- _YOUR OBJECTIVE_: Copy the listing below in full and skip every picture.

────────────────────

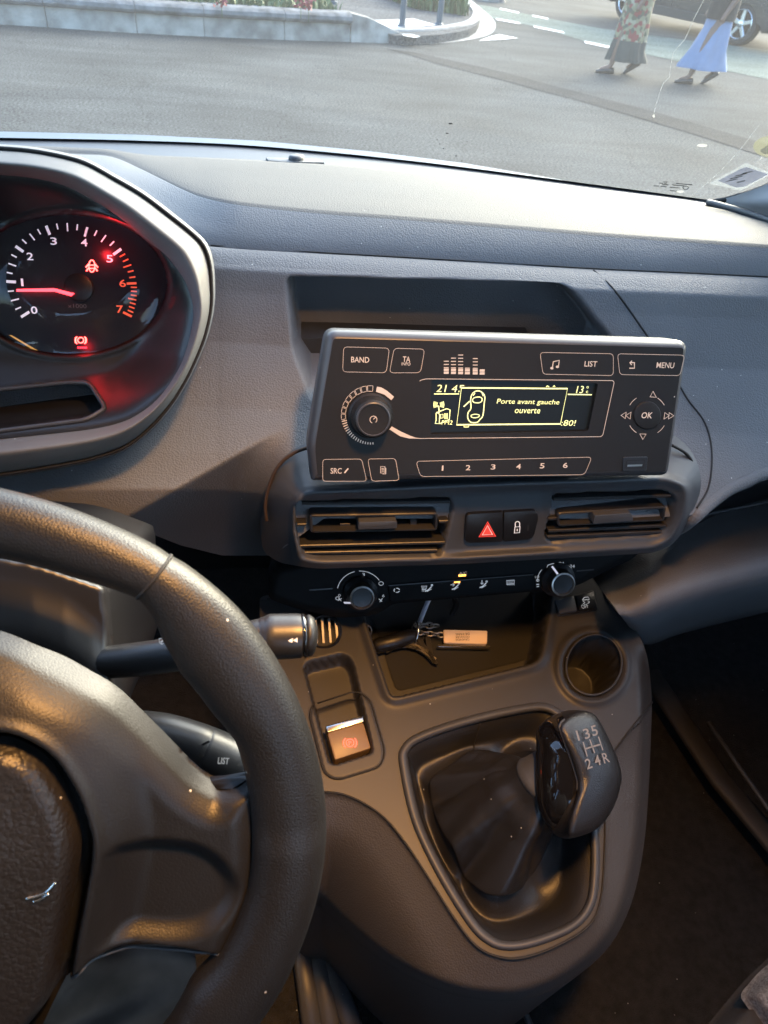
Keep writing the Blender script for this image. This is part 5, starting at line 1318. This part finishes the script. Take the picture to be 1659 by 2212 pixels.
# ================================================================== the street outside
def asphalt(name, c, v=.22):
    m = mat(name, c, 1.0, spec=.05, vary=v, vscale=.9, grain=('noise', 90, .6, .006))
    t = m.node_tree; b = t.nodes['Principled BSDF']; L = t.links.new
    tc = t.nodes.new('ShaderNodeTexCoord'); mp = t.nodes.new('ShaderNodeMapping'); mp.inputs['Scale'].default_value = (.5, 2.2, 1); mp.inputs['Rotation'].default_value = (0, 0, .35)
    L(tc.outputs['Object'], mp.inputs[0])
    n1 = t.nodes.new('ShaderNodeTexNoise'); n1.inputs['Scale'].default_value = 1.6; n1.inputs['Detail'].default_value = 6; L(mp.outputs[0], n1.inputs['Vector'])
    n2 = t.nodes.new('ShaderNodeTexNoise'); n2.inputs['Scale'].default_value = 55; n2.inputs['Detail'].default_value = 3; L(tc.outputs['Object'], n2.inputs['Vector'])
    a = t.nodes.new('ShaderNodeMapRange'); a.inputs[1].default_value = .3; a.inputs[2].default_value = .7; a.inputs[3].default_value = .84; a.inputs[4].default_value = 1.16; L(n1.outputs['Fac'], a.inputs[0])
    c2 = t.nodes.new('ShaderNodeMapRange'); c2.inputs[1].default_value = .3; c2.inputs[2].default_value = .7; c2.inputs[3].default_value = .30; c2.inputs[4].default_value = 1.70; L(n2.outputs['Fac'], c2.inputs[0])
    mu = t.nodes.new('ShaderNodeMath'); mu.operation = 'MULTIPLY'; L(a.outputs[0], mu.inputs[0]); L(c2.outputs[0], mu.inputs[1])
    vo = t.nodes.new('ShaderNodeTexVoronoi'); vo.feature = 'DISTANCE_TO_EDGE'; vo.inputs['Scale'].default_value = .55
    wv = t.nodes.new('ShaderNodeVectorMath'); wv.operation = 'MULTIPLY_ADD'; n3 = t.nodes.new('ShaderNodeTexNoise'); n3.inputs['Scale'].default_value = 2.2; n3.inputs['Detail'].default_value = 8; L(tc.outputs['Object'], n3.inputs['Vector'])
    L(n3.outputs['Color'], wv.inputs[0]); wv.inputs[1].default_value = (.9, .9, 0); L(tc.outputs['Object'], wv.inputs[2]); L(wv.outputs[0], vo.inputs['Vector'])
    ck_ = t.nodes.new('ShaderNodeMapRange'); ck_.inputs[1].default_value = .002; ck_.inputs[2].default_value = .008; ck_.inputs[3].default_value = .80; ck_.inputs[4].default_value = 1.0; L(vo.outputs['Distance'], ck_.inputs[0])
    m2 = t.nodes.new('ShaderNodeMath'); m2.operation = 'MULTIPLY'; L(mu.outputs[0], m2.inputs[0]); L(ck_.outputs[0], m2.inputs[1]); mu = m2
    sc = t.nodes.new('ShaderNodeVectorMath'); sc.operation = 'SCALE'; src = b.inputs['Base Color'].links[0].from_socket
    L(src, sc.inputs[0]); L(mu.outputs[0], sc.inputs['Scale']); L(sc.outputs[0], b.inputs['Base Color'])
    return m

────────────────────

- _ANSWER TO THE EXERCISE_:
Keep writing the Blender script for this image. This is part 5, starting at line 1318. This part finishes the script. Take the picture to be 1659 by 2212 pixels.
# ================================================================== the street outside
def asphalt(name, c, v=.22):
    m = mat(name, c, 1.0, spec=.05, vary=v, vscale=.9, grain=('noise', 90, .6, .006))
    t = m.node_tree; b = t.nodes['Principled BSDF']; L = t.links.new
    tc = t.nodes.new('ShaderNodeTexCoord'); mp = t.nodes.new('ShaderNodeMapping'); mp.inputs['Scale'].default_value = (.5, 2.2, 1); mp.inputs['Rotation'].default_value = (0, 0, .35)
    L(tc.outputs['Object'], mp.inputs[0])
    n1 = t.nodes.new('ShaderNodeTexNoise'); n1.inputs['Scale'].default_value = 1.6; n1.inputs['Detail'].default_value = 6; L(mp.outputs[0], n1.inputs['Vector'])
    n2 = t.nodes.new('ShaderNodeTexNoise'); n2.inputs['Scale'].default_value = 55; n2.inputs['Detail'].default_value = 3; L(tc.outputs['Object'], n2.inputs['Vector'])
    a = t.nodes.new('ShaderNodeMapRange'); a.inputs[1].default_value = .3; a.inputs[2].default_value = .7; a.inputs[3].default_value = .84; a.inputs[4].default_value = 1.16; L(n1.outputs['Fac'], a.inputs[0])
    c2 = t.nodes.new('ShaderNodeMapRange'); c2.inputs[1].default_value = .3; c2.inputs[2].default_value = .7; c2.inputs[3].default_value = .30; c2.inputs[4].default_value = 1.70; L(n2.outputs['Fac'], c2.inputs[0])
    mu = t.nodes.new('ShaderNodeMath'); mu.operation = 'MULTIPLY'; L(a.outputs[0], mu.inputs[0]); L(c2.outputs[0], mu.inputs[1])
    vo = t.nodes.new('ShaderNodeTexVoronoi'); vo.feature = 'DISTANCE_TO_EDGE'; vo.inputs['Scale'].default_value = .55
    wv = t.nodes.new('ShaderNodeVectorMath'); wv.operation = 'MULTIPLY_ADD'; n3 = t.nodes.new('ShaderNodeTexNoise'); n3.inputs['Scale'].default_value = 2.2; n3.inputs['Detail'].default_value = 8; L(tc.outputs['Object'], n3.inputs['Vector'])
    L(n3.outputs['Color'], wv.inputs[0]); wv.inputs[1].default_value = (.9, .9, 0); L(tc.outputs['Object'], wv.inputs[2]); L(wv.outputs[0], vo.inputs['Vector'])
    ck_ = t.nodes.new('ShaderNodeMapRange'); ck_.inputs[1].default_value = .002; ck_.inputs[2].default_value = .008; ck_.inputs[3].default_value = .80; ck_.inputs[4].default_value = 1.0; L(vo.outputs['Distance'], ck_.inputs[0])
    m2 = t.nodes.new('ShaderNodeMath'); m2.operation = 'MULTIPLY'; L(mu.outputs[0], m2.inputs[0]); L(ck_.outputs[0], m2.inputs[1]); mu = m2
    sc = t.nodes.new('ShaderNodeVectorMath'); sc.operation = 'SCALE'; src = b.inputs['Base Color'].links[0].from_socket
    L(src, sc.inputs[0]); L(mu.outputs[0], sc.inputs['Scale']); L(sc.outputs[0], b.inputs['Base Color'])
    return m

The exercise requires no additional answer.